## Problem requirements
Transcribe every line exactly. Leave the pictures behind.

## Supplied material
* start *

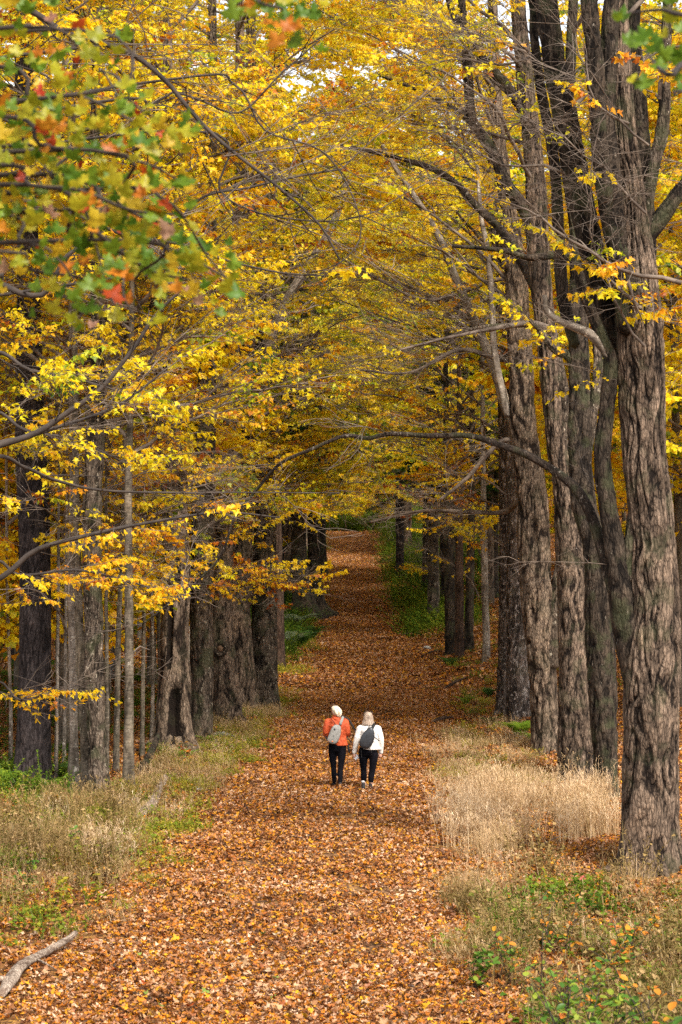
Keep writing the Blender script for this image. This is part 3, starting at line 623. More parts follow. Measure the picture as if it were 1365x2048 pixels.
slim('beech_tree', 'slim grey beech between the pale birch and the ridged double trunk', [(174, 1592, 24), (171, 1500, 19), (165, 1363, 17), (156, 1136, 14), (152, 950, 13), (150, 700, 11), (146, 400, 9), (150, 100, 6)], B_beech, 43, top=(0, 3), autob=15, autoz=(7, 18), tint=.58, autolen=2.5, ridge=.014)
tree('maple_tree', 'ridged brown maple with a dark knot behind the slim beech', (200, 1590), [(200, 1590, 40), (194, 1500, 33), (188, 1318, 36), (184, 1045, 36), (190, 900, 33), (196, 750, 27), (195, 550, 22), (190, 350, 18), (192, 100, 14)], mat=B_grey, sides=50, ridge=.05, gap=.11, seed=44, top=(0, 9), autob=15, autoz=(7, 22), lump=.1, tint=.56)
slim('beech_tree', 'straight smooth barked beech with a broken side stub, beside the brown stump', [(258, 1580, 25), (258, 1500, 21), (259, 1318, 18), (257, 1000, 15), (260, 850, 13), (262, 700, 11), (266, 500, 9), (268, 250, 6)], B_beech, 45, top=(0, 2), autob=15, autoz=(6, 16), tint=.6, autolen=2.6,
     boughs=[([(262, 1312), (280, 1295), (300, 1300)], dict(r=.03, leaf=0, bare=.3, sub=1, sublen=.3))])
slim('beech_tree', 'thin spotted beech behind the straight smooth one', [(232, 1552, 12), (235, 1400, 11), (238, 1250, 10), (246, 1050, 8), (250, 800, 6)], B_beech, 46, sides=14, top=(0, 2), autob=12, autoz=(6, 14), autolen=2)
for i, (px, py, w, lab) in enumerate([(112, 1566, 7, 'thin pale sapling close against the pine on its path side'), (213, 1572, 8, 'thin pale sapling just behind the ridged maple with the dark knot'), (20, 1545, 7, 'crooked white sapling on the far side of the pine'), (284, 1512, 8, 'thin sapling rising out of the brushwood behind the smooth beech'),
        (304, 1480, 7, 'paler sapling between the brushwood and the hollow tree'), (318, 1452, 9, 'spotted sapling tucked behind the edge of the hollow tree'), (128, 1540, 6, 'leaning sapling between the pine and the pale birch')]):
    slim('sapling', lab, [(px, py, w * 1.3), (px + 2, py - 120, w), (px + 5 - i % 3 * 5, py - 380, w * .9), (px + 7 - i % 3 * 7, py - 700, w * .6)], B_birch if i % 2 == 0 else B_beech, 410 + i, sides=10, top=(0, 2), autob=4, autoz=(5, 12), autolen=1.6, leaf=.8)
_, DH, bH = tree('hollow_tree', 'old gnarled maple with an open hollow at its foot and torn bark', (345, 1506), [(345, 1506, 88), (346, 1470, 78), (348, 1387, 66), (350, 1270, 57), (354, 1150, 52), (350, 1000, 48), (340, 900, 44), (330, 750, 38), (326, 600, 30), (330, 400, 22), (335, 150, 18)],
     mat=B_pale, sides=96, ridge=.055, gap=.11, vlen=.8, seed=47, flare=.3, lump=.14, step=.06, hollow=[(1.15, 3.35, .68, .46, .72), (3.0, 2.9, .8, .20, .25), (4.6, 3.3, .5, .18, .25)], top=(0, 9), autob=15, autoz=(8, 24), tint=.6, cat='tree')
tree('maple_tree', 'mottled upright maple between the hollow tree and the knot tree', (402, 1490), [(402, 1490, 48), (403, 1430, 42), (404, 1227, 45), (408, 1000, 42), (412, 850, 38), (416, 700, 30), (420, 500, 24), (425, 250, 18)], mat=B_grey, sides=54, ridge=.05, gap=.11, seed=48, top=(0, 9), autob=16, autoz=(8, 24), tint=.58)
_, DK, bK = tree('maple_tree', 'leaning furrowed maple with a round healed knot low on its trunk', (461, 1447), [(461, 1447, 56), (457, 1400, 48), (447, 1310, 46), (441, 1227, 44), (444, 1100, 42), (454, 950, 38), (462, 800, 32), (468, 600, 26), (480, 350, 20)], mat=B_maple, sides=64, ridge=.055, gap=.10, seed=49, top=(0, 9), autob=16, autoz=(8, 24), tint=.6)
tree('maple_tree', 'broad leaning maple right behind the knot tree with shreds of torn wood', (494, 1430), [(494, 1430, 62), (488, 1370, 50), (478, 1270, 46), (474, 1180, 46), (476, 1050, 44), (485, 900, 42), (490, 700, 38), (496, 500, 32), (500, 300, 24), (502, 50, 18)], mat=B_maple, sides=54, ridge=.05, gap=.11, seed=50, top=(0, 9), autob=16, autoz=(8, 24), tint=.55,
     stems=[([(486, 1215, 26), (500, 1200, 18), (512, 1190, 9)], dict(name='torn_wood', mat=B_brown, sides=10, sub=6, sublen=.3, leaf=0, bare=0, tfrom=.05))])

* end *

## Response to this exercise
Keep writing the Blender script for this image. This is part 3, starting at line 623. More parts follow. Measure the picture as if it were 1365x2048 pixels.
slim('beech_tree', 'slim grey beech between the pale birch and the ridged double trunk', [(174, 1592, 24), (171, 1500, 19), (165, 1363, 17), (156, 1136, 14), (152, 950, 13), (150, 700, 11), (146, 400, 9), (150, 100, 6)], B_beech, 43, top=(0, 3), autob=15, autoz=(7, 18), tint=.58, autolen=2.5, ridge=.014)
tree('maple_tree', 'ridged brown maple with a dark knot behind the slim beech', (200, 1590), [(200, 1590, 40), (194, 1500, 33), (188, 1318, 36), (184, 1045, 36), (190, 900, 33), (196, 750, 27), (195, 550, 22), (190, 350, 18), (192, 100, 14)], mat=B_grey, sides=50, ridge=.05, gap=.11, seed=44, top=(0, 9), autob=15, autoz=(7, 22), lump=.1, tint=.56)
slim('beech_tree', 'straight smooth barked beech with a broken side stub, beside the brown stump', [(258, 1580, 25), (258, 1500, 21), (259, 1318, 18), (257, 1000, 15), (260, 850, 13), (262, 700, 11), (266, 500, 9), (268, 250, 6)], B_beech, 45, top=(0, 2), autob=15, autoz=(6, 16), tint=.6, autolen=2.6,
     boughs=[([(262, 1312), (280, 1295), (300, 1300)], dict(r=.03, leaf=0, bare=.3, sub=1, sublen=.3))])
slim('beech_tree', 'thin spotted beech behind the straight smooth one', [(232, 1552, 12), (235, 1400, 11), (238, 1250, 10), (246, 1050, 8), (250, 800, 6)], B_beech, 46, sides=14, top=(0, 2), autob=12, autoz=(6, 14), autolen=2)
for i, (px, py, w, lab) in enumerate([(112, 1566, 7, 'thin pale sapling close against the pine on its path side'), (213, 1572, 8, 'thin pale sapling just behind the ridged maple with the dark knot'), (20, 1545, 7, 'crooked white sapling on the far side of the pine'), (284, 1512, 8, 'thin sapling rising out of the brushwood behind the smooth beech'),
        (304, 1480, 7, 'paler sapling between the brushwood and the hollow tree'), (318, 1452, 9, 'spotted sapling tucked behind the edge of the hollow tree'), (128, 1540, 6, 'leaning sapling between the pine and the pale birch')]):
    slim('sapling', lab, [(px, py, w * 1.3), (px + 2, py - 120, w), (px + 5 - i % 3 * 5, py - 380, w * .9), (px + 7 - i % 3 * 7, py - 700, w * .6)], B_birch if i % 2 == 0 else B_beech, 410 + i, sides=10, top=(0, 2), autob=4, autoz=(5, 12), autolen=1.6, leaf=.8)
_, DH, bH = tree('hollow_tree', 'old gnarled maple with an open hollow at its foot and torn bark', (345, 1506), [(345, 1506, 88), (346, 1470, 78), (348, 1387, 66), (350, 1270, 57), (354, 1150, 52), (350, 1000, 48), (340, 900, 44), (330, 750, 38), (326, 600, 30), (330, 400, 22), (335, 150, 18)],
     mat=B_pale, sides=96, ridge=.055, gap=.11, vlen=.8, seed=47, flare=.3, lump=.14, step=.06, hollow=[(1.15, 3.35, .68, .46, .72), (3.0, 2.9, .8, .20, .25), (4.6, 3.3, .5, .18, .25)], top=(0, 9), autob=15, autoz=(8, 24), tint=.6, cat='tree')
tree('maple_tree', 'mottled upright maple between the hollow tree and the knot tree', (402, 1490), [(402, 1490, 48), (403, 1430, 42), (404, 1227, 45), (408, 1000, 42), (412, 850, 38), (416, 700, 30), (420, 500, 24), (425, 250, 18)], mat=B_grey, sides=54, ridge=.05, gap=.11, seed=48, top=(0, 9), autob=16, autoz=(8, 24), tint=.58)
_, DK, bK = tree('maple_tree', 'leaning furrowed maple with a round healed knot low on its trunk', (461, 1447), [(461, 1447, 56), (457, 1400, 48), (447, 1310, 46), (441, 1227, 44), (444, 1100, 42), (454, 950, 38), (462, 800, 32), (468, 600, 26), (480, 350, 20)], mat=B_maple, sides=64, ridge=.055, gap=.10, seed=49, top=(0, 9), autob=16, autoz=(8, 24), tint=.6)
tree('maple_tree', 'broad leaning maple right behind the knot tree with shreds of torn wood', (494, 1430), [(494, 1430, 62), (488, 1370, 50), (478, 1270, 46), (474, 1180, 46), (476, 1050, 44), (485, 900, 42), (490, 700, 38), (496, 500, 32), (500, 300, 24), (502, 50, 18)], mat=B_maple, sides=54, ridge=.05, gap=.11, seed=50, top=(0, 9), autob=16, autoz=(8, 24), tint=.55,
     stems=[([(486, 1215, 26), (500, 1200, 18), (512, 1190, 9)], dict(name='torn_wood', mat=B_brown, sides=10, sub=6, sublen=.3, leaf=0, bare=0, tfrom=.05))])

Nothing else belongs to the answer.